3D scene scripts
────

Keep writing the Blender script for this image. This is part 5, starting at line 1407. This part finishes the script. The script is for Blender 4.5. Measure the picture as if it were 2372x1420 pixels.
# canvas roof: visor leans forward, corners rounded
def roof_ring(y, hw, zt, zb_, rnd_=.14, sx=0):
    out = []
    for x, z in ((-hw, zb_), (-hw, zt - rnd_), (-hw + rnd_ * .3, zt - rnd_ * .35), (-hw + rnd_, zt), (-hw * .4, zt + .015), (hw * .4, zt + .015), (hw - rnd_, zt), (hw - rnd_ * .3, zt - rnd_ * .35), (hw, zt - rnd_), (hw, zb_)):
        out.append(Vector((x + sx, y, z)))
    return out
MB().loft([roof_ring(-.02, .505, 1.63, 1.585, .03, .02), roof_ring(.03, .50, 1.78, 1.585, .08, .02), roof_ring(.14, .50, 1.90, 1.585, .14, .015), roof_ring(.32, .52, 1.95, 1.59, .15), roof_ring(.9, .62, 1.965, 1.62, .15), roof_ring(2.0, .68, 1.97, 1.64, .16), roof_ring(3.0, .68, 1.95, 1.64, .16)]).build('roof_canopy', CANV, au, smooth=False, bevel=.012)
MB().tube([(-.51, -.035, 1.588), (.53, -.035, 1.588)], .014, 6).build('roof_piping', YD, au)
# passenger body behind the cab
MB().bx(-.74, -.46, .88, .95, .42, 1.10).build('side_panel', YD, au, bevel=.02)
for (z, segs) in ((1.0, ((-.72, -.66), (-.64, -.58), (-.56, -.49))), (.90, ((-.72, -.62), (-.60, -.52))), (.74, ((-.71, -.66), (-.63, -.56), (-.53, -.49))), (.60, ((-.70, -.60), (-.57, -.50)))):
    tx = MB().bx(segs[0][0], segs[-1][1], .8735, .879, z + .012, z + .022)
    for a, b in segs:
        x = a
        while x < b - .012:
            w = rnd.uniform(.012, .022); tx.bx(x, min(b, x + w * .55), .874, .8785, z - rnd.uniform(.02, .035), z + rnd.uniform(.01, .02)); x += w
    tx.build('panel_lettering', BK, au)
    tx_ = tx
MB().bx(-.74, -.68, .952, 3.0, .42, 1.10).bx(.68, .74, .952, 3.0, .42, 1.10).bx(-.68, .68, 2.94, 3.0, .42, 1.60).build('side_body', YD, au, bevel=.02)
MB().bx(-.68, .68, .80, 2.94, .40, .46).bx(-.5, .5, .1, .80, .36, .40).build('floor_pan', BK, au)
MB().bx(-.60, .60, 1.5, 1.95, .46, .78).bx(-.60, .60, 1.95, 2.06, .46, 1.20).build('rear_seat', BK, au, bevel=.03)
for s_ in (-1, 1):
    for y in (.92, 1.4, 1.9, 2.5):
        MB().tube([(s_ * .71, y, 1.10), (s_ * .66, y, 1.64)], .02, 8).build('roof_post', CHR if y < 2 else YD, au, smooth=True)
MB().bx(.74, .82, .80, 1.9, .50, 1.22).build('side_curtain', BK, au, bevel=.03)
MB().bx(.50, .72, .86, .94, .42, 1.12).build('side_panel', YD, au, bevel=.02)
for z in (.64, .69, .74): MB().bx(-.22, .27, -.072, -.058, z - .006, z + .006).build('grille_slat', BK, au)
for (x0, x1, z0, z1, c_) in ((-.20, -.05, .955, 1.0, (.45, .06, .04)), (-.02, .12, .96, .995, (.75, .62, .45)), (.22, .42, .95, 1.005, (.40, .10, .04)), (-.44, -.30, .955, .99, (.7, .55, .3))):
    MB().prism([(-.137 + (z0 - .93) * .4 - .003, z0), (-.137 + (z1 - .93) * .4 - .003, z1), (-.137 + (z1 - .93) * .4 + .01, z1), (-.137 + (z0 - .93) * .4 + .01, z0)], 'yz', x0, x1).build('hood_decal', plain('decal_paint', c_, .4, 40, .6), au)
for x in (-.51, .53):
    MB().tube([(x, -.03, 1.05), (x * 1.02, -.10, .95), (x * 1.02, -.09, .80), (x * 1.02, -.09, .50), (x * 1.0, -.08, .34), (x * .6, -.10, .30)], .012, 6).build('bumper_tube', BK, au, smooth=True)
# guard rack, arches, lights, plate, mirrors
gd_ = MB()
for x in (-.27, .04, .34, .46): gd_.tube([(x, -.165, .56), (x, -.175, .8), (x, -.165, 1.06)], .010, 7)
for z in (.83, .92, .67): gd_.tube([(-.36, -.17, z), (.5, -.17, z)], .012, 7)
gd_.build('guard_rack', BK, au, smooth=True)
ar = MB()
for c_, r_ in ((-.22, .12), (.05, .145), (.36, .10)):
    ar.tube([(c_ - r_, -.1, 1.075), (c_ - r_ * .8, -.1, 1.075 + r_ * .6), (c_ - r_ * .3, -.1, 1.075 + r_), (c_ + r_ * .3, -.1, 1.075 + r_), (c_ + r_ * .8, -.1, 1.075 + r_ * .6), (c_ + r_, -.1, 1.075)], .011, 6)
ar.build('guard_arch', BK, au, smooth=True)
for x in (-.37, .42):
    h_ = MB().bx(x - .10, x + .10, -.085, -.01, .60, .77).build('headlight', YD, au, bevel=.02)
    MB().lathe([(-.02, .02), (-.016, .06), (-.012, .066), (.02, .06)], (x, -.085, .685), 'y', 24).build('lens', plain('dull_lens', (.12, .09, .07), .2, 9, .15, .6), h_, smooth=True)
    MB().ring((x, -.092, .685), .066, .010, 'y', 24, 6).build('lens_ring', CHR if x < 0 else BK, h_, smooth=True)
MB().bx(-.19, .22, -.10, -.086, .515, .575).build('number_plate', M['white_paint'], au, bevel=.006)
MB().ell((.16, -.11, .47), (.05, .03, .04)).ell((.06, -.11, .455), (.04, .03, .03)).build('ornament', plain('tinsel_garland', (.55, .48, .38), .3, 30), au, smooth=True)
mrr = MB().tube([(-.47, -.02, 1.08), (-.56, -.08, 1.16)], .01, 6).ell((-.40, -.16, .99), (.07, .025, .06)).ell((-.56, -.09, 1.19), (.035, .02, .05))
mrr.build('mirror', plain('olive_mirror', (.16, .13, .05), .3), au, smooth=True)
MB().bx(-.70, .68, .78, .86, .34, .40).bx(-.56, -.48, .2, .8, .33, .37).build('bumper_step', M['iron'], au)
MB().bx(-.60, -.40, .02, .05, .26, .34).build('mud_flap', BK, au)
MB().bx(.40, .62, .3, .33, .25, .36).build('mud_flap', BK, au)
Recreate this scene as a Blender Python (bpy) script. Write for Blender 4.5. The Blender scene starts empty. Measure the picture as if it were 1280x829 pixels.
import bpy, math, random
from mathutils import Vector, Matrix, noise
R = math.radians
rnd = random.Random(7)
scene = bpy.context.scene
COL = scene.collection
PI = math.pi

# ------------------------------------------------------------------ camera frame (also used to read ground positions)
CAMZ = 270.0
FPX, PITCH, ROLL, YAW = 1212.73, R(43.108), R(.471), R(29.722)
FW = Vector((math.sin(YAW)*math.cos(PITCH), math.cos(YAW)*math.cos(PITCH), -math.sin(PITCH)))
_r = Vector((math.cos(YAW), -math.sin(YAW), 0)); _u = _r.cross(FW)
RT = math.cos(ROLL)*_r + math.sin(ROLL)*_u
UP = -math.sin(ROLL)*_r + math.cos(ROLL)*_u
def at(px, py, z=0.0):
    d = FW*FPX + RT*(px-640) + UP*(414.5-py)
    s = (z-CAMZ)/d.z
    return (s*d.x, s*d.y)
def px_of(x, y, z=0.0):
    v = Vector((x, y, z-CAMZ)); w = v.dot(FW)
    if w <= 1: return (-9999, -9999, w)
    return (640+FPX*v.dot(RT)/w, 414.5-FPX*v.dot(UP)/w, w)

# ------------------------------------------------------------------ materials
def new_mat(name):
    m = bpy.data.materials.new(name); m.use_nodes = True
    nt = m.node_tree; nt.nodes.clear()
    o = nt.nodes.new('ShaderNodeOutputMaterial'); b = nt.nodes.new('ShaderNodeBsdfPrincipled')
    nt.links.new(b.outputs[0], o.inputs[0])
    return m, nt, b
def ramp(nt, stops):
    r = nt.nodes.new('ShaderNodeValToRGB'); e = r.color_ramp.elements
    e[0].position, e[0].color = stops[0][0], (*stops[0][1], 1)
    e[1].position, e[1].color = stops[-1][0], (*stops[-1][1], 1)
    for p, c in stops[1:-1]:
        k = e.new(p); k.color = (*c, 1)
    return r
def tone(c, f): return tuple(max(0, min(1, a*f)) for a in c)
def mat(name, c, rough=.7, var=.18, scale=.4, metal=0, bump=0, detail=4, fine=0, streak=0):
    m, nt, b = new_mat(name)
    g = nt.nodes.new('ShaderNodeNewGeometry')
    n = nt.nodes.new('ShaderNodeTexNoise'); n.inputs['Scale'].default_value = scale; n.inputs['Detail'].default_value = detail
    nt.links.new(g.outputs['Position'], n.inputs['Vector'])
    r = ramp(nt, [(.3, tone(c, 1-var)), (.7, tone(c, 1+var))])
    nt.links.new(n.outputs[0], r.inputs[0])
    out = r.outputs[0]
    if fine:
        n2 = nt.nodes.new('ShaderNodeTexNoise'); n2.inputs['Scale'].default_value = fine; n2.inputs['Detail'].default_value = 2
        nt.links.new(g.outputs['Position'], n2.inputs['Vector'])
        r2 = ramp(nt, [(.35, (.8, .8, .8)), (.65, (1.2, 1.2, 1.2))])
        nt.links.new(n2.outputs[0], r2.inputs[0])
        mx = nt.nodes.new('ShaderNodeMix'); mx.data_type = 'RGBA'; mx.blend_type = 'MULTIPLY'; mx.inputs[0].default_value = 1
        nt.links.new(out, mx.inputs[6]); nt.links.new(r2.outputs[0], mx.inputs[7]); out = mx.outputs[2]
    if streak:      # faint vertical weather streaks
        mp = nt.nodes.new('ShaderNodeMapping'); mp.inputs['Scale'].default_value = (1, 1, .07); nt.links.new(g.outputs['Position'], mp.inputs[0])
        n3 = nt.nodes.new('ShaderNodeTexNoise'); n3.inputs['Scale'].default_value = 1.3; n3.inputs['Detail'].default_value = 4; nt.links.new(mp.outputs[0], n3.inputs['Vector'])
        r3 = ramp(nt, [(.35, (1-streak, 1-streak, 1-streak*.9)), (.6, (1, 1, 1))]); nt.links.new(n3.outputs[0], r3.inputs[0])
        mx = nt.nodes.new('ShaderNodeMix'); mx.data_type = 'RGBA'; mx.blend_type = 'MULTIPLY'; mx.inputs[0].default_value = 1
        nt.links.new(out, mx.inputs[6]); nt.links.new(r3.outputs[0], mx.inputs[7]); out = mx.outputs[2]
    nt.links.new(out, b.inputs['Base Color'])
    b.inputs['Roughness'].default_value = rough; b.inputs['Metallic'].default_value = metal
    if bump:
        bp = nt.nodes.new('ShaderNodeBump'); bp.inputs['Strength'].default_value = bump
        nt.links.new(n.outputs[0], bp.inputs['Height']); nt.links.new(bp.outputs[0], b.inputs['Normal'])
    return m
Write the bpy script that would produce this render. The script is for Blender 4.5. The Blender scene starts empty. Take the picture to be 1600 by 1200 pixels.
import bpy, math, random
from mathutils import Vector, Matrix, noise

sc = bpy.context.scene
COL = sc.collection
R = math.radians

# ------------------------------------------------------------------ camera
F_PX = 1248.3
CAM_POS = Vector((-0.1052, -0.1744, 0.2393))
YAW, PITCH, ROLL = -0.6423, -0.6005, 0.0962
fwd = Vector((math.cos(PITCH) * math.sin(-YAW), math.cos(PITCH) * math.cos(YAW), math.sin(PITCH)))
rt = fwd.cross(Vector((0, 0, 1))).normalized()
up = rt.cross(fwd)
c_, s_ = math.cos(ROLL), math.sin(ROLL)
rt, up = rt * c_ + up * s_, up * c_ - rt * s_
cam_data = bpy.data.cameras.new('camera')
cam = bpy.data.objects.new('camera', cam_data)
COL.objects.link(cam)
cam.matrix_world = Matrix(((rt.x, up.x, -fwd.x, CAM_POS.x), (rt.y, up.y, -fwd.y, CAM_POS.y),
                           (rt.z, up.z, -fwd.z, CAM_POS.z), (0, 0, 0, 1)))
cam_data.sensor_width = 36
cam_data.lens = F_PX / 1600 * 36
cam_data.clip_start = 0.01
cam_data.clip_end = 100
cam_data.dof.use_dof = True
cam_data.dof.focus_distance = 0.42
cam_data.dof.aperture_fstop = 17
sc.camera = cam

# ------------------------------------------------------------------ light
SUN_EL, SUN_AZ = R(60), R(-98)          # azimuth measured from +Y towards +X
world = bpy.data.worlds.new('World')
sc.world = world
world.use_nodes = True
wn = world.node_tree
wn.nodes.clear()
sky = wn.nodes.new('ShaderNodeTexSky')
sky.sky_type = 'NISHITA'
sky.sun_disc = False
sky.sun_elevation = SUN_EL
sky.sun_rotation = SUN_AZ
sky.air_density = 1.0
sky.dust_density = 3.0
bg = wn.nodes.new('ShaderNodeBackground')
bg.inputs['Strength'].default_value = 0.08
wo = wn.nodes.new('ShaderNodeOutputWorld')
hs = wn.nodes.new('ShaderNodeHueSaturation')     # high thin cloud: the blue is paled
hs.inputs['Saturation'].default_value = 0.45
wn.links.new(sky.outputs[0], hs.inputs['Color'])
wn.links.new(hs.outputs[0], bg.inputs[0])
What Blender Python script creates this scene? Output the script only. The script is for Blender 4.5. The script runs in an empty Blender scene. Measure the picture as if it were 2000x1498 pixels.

────

◆ **WHAT IS REQUIRED**
Give again the run of lines that opens at the line with "Recreate this scene" and closes at the line with "return (640+FPX*v.dot(RT)/w, 414.5-FPX*v.dot(UP)/w, w)", exactly, and only that run.

◆ **OUTPUT FOR THIS EXERCISE**
Recreate this scene as a Blender Python (bpy) script. Write for Blender 4.5. The Blender scene starts empty. Measure the picture as if it were 1280x829 pixels.
import bpy, math, random
from mathutils import Vector, Matrix, noise
R = math.radians
rnd = random.Random(7)
scene = bpy.context.scene
COL = scene.collection
PI = math.pi

# ------------------------------------------------------------------ camera frame (also used to read ground positions)
CAMZ = 270.0
FPX, PITCH, ROLL, YAW = 1212.73, R(43.108), R(.471), R(29.722)
FW = Vector((math.sin(YAW)*math.cos(PITCH), math.cos(YAW)*math.cos(PITCH), -math.sin(PITCH)))
_r = Vector((math.cos(YAW), -math.sin(YAW), 0)); _u = _r.cross(FW)
RT = math.cos(ROLL)*_r + math.sin(ROLL)*_u
UP = -math.sin(ROLL)*_r + math.cos(ROLL)*_u
def at(px, py, z=0.0):
    d = FW*FPX + RT*(px-640) + UP*(414.5-py)
    s = (z-CAMZ)/d.z
    return (s*d.x, s*d.y)
def px_of(x, y, z=0.0):
    v = Vector((x, y, z-CAMZ)); w = v.dot(FW)
    if w <= 1: return (-9999, -9999, w)
    return (640+FPX*v.dot(RT)/w, 414.5-FPX*v.dot(UP)/w, w)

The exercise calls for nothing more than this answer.